■ **The records**:
######

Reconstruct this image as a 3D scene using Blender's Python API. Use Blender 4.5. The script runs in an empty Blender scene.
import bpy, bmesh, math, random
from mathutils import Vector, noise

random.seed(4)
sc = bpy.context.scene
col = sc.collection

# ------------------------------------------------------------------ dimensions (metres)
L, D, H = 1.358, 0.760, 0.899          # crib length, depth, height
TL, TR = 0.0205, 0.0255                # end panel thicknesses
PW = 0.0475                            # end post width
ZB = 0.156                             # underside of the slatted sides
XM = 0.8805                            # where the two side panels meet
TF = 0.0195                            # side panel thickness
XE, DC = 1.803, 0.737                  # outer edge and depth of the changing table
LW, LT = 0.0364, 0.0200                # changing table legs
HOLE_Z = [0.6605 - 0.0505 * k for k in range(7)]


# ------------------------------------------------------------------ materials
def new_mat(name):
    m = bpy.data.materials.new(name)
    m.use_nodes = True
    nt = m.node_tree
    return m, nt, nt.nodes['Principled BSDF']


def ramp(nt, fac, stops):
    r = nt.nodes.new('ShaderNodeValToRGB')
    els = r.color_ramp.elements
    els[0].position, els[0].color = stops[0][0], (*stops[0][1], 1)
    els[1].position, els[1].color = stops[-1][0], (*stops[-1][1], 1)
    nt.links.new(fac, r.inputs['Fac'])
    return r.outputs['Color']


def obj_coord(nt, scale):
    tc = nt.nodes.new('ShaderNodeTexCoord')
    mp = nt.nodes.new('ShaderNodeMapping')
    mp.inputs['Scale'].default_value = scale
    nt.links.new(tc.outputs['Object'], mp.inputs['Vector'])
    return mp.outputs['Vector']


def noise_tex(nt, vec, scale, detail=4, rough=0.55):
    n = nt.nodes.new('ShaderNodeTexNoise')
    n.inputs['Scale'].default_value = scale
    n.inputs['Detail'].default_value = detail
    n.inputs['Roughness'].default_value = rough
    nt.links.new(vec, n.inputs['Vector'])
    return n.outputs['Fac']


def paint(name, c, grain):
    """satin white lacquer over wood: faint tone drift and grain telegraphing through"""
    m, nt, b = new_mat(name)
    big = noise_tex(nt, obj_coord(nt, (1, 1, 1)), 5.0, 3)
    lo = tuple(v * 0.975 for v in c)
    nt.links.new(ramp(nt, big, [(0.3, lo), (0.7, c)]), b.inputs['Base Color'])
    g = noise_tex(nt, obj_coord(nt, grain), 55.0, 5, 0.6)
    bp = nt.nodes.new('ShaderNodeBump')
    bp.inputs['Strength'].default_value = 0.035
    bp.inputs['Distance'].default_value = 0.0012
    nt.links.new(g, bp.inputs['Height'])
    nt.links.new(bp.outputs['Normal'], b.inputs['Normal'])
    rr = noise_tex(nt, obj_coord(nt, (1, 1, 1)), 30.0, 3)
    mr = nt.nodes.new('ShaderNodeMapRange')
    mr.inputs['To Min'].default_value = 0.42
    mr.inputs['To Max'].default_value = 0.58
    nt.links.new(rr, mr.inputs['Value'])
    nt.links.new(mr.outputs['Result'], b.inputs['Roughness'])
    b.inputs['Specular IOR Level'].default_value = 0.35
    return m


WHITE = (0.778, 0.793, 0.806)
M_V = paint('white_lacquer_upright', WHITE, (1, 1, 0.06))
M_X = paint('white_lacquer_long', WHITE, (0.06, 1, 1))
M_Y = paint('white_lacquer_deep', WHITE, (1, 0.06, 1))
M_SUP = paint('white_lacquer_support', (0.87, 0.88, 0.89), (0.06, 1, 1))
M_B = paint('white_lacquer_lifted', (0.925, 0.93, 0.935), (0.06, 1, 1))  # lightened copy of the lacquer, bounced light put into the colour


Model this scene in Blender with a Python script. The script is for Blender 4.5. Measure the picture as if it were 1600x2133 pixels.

######

■ **What the task requires**:
From the first line above through the line that contains "col = sc.collection", quote each line exactly. Output nothing more.

■ **Finished answer**:
Reconstruct this image as a 3D scene using Blender's Python API. Use Blender 4.5. The script runs in an empty Blender scene.
import bpy, bmesh, math, random
from mathutils import Vector, noise

random.seed(4)
sc = bpy.context.scene
col = sc.collection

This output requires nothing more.